# START OF Supplied data

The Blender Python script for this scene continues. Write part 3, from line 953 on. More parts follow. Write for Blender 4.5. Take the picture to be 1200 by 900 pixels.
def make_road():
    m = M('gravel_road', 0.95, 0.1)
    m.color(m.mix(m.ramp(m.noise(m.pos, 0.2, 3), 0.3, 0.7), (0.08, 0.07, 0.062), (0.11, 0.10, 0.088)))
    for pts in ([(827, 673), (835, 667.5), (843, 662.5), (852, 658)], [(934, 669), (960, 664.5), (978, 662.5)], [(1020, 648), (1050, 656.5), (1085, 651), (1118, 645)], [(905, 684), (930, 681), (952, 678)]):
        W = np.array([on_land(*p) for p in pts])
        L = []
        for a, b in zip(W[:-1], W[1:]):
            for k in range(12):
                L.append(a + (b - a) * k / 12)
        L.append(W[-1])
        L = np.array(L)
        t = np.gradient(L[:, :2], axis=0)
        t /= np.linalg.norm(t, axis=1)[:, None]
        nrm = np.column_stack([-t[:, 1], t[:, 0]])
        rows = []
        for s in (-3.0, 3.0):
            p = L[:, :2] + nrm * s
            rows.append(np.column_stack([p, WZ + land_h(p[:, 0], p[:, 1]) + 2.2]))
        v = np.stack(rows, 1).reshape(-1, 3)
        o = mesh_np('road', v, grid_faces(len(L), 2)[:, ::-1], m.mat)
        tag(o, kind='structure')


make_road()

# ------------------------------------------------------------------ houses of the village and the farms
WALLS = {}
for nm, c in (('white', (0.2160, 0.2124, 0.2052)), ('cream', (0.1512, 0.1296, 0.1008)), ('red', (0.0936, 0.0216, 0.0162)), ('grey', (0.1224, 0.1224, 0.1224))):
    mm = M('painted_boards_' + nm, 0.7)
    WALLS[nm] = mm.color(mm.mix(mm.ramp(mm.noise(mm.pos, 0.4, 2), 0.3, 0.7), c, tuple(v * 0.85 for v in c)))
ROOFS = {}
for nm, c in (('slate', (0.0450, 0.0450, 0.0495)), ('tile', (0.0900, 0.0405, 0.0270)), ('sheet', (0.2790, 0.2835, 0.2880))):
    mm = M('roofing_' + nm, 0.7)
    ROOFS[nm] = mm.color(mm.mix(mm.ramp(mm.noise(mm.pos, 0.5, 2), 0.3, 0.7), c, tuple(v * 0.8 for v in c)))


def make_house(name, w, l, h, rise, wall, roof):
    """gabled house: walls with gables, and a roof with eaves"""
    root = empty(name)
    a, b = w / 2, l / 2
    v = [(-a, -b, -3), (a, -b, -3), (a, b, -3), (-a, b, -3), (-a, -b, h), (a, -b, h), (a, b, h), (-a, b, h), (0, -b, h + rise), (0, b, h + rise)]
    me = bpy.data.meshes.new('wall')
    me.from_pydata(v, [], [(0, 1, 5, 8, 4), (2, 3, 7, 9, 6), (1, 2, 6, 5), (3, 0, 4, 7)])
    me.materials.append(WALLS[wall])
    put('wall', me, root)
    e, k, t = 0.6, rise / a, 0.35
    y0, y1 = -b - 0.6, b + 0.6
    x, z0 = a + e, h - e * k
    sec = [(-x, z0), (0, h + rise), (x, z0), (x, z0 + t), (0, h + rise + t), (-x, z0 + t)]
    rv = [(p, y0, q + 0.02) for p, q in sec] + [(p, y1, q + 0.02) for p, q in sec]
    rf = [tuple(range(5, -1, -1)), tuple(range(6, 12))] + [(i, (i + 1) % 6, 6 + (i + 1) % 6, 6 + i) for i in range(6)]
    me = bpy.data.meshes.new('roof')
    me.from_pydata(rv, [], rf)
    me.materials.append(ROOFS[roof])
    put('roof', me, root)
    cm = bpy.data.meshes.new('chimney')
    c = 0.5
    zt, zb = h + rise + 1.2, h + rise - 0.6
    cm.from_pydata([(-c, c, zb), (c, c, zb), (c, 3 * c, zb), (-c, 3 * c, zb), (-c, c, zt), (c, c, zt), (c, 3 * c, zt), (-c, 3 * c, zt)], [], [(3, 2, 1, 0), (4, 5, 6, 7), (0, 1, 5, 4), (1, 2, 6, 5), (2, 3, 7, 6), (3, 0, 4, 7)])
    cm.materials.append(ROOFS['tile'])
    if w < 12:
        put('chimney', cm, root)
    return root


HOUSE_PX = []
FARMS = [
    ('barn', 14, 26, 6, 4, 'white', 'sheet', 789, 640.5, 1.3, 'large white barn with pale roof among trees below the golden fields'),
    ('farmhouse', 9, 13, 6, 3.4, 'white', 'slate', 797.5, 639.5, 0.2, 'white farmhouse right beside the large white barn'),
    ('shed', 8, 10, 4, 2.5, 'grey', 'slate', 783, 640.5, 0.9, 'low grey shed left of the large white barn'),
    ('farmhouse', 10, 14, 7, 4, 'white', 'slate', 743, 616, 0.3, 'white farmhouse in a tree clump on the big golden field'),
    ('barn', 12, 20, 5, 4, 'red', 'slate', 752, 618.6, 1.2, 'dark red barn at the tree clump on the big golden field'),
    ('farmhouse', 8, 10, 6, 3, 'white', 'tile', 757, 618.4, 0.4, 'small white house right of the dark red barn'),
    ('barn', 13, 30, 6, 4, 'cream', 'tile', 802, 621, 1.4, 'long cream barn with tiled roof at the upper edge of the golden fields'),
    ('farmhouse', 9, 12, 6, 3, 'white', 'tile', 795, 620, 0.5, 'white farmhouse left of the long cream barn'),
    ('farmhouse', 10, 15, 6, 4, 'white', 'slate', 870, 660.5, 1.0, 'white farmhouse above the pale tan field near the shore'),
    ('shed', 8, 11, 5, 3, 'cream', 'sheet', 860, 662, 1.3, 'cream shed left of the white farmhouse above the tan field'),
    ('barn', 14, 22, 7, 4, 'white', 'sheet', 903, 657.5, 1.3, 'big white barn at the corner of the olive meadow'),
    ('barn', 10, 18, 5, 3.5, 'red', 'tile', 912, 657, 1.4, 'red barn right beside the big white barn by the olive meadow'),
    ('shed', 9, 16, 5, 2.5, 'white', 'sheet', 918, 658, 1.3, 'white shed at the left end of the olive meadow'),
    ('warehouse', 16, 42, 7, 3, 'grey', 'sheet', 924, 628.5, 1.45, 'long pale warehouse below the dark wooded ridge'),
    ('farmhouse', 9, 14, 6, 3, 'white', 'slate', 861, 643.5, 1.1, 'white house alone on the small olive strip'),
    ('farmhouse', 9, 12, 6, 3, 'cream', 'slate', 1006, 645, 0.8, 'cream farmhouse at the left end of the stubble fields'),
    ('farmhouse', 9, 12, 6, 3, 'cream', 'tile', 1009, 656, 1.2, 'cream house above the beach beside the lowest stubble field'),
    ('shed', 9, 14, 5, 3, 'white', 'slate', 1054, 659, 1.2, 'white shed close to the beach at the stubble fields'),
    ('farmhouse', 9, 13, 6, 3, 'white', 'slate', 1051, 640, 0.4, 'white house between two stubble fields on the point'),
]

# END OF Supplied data

Print all of the data exactly as it was given.

The Blender Python script for this scene continues. Write part 3, from line 953 on. More parts follow. Write for Blender 4.5. Take the picture to be 1200 by 900 pixels.
def make_road():
    m = M('gravel_road', 0.95, 0.1)
    m.color(m.mix(m.ramp(m.noise(m.pos, 0.2, 3), 0.3, 0.7), (0.08, 0.07, 0.062), (0.11, 0.10, 0.088)))
    for pts in ([(827, 673), (835, 667.5), (843, 662.5), (852, 658)], [(934, 669), (960, 664.5), (978, 662.5)], [(1020, 648), (1050, 656.5), (1085, 651), (1118, 645)], [(905, 684), (930, 681), (952, 678)]):
        W = np.array([on_land(*p) for p in pts])
        L = []
        for a, b in zip(W[:-1], W[1:]):
            for k in range(12):
                L.append(a + (b - a) * k / 12)
        L.append(W[-1])
        L = np.array(L)
        t = np.gradient(L[:, :2], axis=0)
        t /= np.linalg.norm(t, axis=1)[:, None]
        nrm = np.column_stack([-t[:, 1], t[:, 0]])
        rows = []
        for s in (-3.0, 3.0):
            p = L[:, :2] + nrm * s
            rows.append(np.column_stack([p, WZ + land_h(p[:, 0], p[:, 1]) + 2.2]))
        v = np.stack(rows, 1).reshape(-1, 3)
        o = mesh_np('road', v, grid_faces(len(L), 2)[:, ::-1], m.mat)
        tag(o, kind='structure')


make_road()

# ------------------------------------------------------------------ houses of the village and the farms
WALLS = {}
for nm, c in (('white', (0.2160, 0.2124, 0.2052)), ('cream', (0.1512, 0.1296, 0.1008)), ('red', (0.0936, 0.0216, 0.0162)), ('grey', (0.1224, 0.1224, 0.1224))):
    mm = M('painted_boards_' + nm, 0.7)
    WALLS[nm] = mm.color(mm.mix(mm.ramp(mm.noise(mm.pos, 0.4, 2), 0.3, 0.7), c, tuple(v * 0.85 for v in c)))
ROOFS = {}
for nm, c in (('slate', (0.0450, 0.0450, 0.0495)), ('tile', (0.0900, 0.0405, 0.0270)), ('sheet', (0.2790, 0.2835, 0.2880))):
    mm = M('roofing_' + nm, 0.7)
    ROOFS[nm] = mm.color(mm.mix(mm.ramp(mm.noise(mm.pos, 0.5, 2), 0.3, 0.7), c, tuple(v * 0.8 for v in c)))


def make_house(name, w, l, h, rise, wall, roof):
    """gabled house: walls with gables, and a roof with eaves"""
    root = empty(name)
    a, b = w / 2, l / 2
    v = [(-a, -b, -3), (a, -b, -3), (a, b, -3), (-a, b, -3), (-a, -b, h), (a, -b, h), (a, b, h), (-a, b, h), (0, -b, h + rise), (0, b, h + rise)]
    me = bpy.data.meshes.new('wall')
    me.from_pydata(v, [], [(0, 1, 5, 8, 4), (2, 3, 7, 9, 6), (1, 2, 6, 5), (3, 0, 4, 7)])
    me.materials.append(WALLS[wall])
    put('wall', me, root)
    e, k, t = 0.6, rise / a, 0.35
    y0, y1 = -b - 0.6, b + 0.6
    x, z0 = a + e, h - e * k
    sec = [(-x, z0), (0, h + rise), (x, z0), (x, z0 + t), (0, h + rise + t), (-x, z0 + t)]
    rv = [(p, y0, q + 0.02) for p, q in sec] + [(p, y1, q + 0.02) for p, q in sec]
    rf = [tuple(range(5, -1, -1)), tuple(range(6, 12))] + [(i, (i + 1) % 6, 6 + (i + 1) % 6, 6 + i) for i in range(6)]
    me = bpy.data.meshes.new('roof')
    me.from_pydata(rv, [], rf)
    me.materials.append(ROOFS[roof])
    put('roof', me, root)
    cm = bpy.data.meshes.new('chimney')
    c = 0.5
    zt, zb = h + rise + 1.2, h + rise - 0.6
    cm.from_pydata([(-c, c, zb), (c, c, zb), (c, 3 * c, zb), (-c, 3 * c, zb), (-c, c, zt), (c, c, zt), (c, 3 * c, zt), (-c, 3 * c, zt)], [], [(3, 2, 1, 0), (4, 5, 6, 7), (0, 1, 5, 4), (1, 2, 6, 5), (2, 3, 7, 6), (3, 0, 4, 7)])
    cm.materials.append(ROOFS['tile'])
    if w < 12:
        put('chimney', cm, root)
    return root


HOUSE_PX = []
FARMS = [
    ('barn', 14, 26, 6, 4, 'white', 'sheet', 789, 640.5, 1.3, 'large white barn with pale roof among trees below the golden fields'),
    ('farmhouse', 9, 13, 6, 3.4, 'white', 'slate', 797.5, 639.5, 0.2, 'white farmhouse right beside the large white barn'),
    ('shed', 8, 10, 4, 2.5, 'grey', 'slate', 783, 640.5, 0.9, 'low grey shed left of the large white barn'),
    ('farmhouse', 10, 14, 7, 4, 'white', 'slate', 743, 616, 0.3, 'white farmhouse in a tree clump on the big golden field'),
    ('barn', 12, 20, 5, 4, 'red', 'slate', 752, 618.6, 1.2, 'dark red barn at the tree clump on the big golden field'),
    ('farmhouse', 8, 10, 6, 3, 'white', 'tile', 757, 618.4, 0.4, 'small white house right of the dark red barn'),
    ('barn', 13, 30, 6, 4, 'cream', 'tile', 802, 621, 1.4, 'long cream barn with tiled roof at the upper edge of the golden fields'),
    ('farmhouse', 9, 12, 6, 3, 'white', 'tile', 795, 620, 0.5, 'white farmhouse left of the long cream barn'),
    ('farmhouse', 10, 15, 6, 4, 'white', 'slate', 870, 660.5, 1.0, 'white farmhouse above the pale tan field near the shore'),
    ('shed', 8, 11, 5, 3, 'cream', 'sheet', 860, 662, 1.3, 'cream shed left of the white farmhouse above the tan field'),
    ('barn', 14, 22, 7, 4, 'white', 'sheet', 903, 657.5, 1.3, 'big white barn at the corner of the olive meadow'),
    ('barn', 10, 18, 5, 3.5, 'red', 'tile', 912, 657, 1.4, 'red barn right beside the big white barn by the olive meadow'),
    ('shed', 9, 16, 5, 2.5, 'white', 'sheet', 918, 658, 1.3, 'white shed at the left end of the olive meadow'),
    ('warehouse', 16, 42, 7, 3, 'grey', 'sheet', 924, 628.5, 1.45, 'long pale warehouse below the dark wooded ridge'),
    ('farmhouse', 9, 14, 6, 3, 'white', 'slate', 861, 643.5, 1.1, 'white house alone on the small olive strip'),
    ('farmhouse', 9, 12, 6, 3, 'cream', 'slate', 1006, 645, 0.8, 'cream farmhouse at the left end of the stubble fields'),
    ('farmhouse', 9, 12, 6, 3, 'cream', 'tile', 1009, 656, 1.2, 'cream house above the beach beside the lowest stubble field'),
    ('shed', 9, 14, 5, 3, 'white', 'slate', 1054, 659, 1.2, 'white shed close to the beach at the stubble fields'),
    ('farmhouse', 9, 13, 6, 3, 'white', 'slate', 1051, 640, 0.4, 'white house between two stubble fields on the point'),
]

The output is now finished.